The chronology would continue with the incident that opens the story, Sonny's brother reading about Sonny's arrest, which would be a complication preceding the climax. The chronological order is then maintained in the rest of the opening frame that continues until the flashback is introduced, which, of course, interrupts the chronology. The climax occurs after the flashback. A climax in literature is the point at which the resolution is set in motion. It may also be the most emotional or emotion producing section, but emotion is not a requisite element of a climax.

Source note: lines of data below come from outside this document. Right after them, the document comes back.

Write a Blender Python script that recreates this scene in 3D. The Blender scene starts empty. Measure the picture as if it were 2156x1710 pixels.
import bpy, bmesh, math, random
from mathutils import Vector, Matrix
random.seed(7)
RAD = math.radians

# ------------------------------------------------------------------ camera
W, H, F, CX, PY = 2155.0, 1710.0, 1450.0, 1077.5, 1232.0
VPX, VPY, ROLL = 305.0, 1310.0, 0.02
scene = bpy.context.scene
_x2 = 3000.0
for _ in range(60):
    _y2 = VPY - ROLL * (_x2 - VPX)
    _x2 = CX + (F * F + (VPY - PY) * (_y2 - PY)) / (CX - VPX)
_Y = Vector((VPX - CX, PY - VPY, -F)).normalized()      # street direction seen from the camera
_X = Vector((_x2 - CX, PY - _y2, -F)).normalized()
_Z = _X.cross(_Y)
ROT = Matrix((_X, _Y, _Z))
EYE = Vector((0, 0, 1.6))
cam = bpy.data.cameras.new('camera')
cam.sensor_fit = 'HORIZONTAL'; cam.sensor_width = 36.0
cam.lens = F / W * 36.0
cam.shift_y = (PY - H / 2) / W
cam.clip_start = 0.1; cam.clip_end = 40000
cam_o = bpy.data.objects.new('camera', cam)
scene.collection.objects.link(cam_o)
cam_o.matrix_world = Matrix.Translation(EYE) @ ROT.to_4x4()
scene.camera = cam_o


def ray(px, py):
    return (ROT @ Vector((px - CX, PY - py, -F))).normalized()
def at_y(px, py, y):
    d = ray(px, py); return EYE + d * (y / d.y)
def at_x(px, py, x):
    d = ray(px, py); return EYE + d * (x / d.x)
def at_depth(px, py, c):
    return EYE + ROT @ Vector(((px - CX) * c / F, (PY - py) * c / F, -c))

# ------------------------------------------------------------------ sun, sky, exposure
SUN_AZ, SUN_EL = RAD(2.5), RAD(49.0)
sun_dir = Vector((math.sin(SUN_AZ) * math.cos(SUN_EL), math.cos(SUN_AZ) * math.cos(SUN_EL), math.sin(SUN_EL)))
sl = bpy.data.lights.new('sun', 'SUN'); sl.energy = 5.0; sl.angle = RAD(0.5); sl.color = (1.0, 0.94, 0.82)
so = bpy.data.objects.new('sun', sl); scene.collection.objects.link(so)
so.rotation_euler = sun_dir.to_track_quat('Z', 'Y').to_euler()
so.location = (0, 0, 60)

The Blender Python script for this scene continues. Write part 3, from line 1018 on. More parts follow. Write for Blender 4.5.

In "Sonny's Blues" the climax comes when both brothers independently witness the revival and each has an epiphany, a moment of enlightenment and/or clarity, that predicts and sets up the resolution. Immediately following the revival (metaphorically and symbolically appropriate), Sonny's brother listens to Sonny's point of view for the first time and the brothers talk genuinely and sincerely about suffering and the aids to stepping out of suffering's pain. Their conversation is part of the falling action, or denouement, which leads to the resolution.

The resolution comes at the jazz club when three things occur almost simultaneously. These are that Sonny plays "Am I Blue," his brother realizes the blues have given Sonny some degree of freedom (no matter how shallow and inadequate, which is evident because he is a heroin addict and just got out of prison), and the reader witnesses the brothers both start on the path of inner freedom from suffering, although great questions still remain about Sonny's future safety and happiness.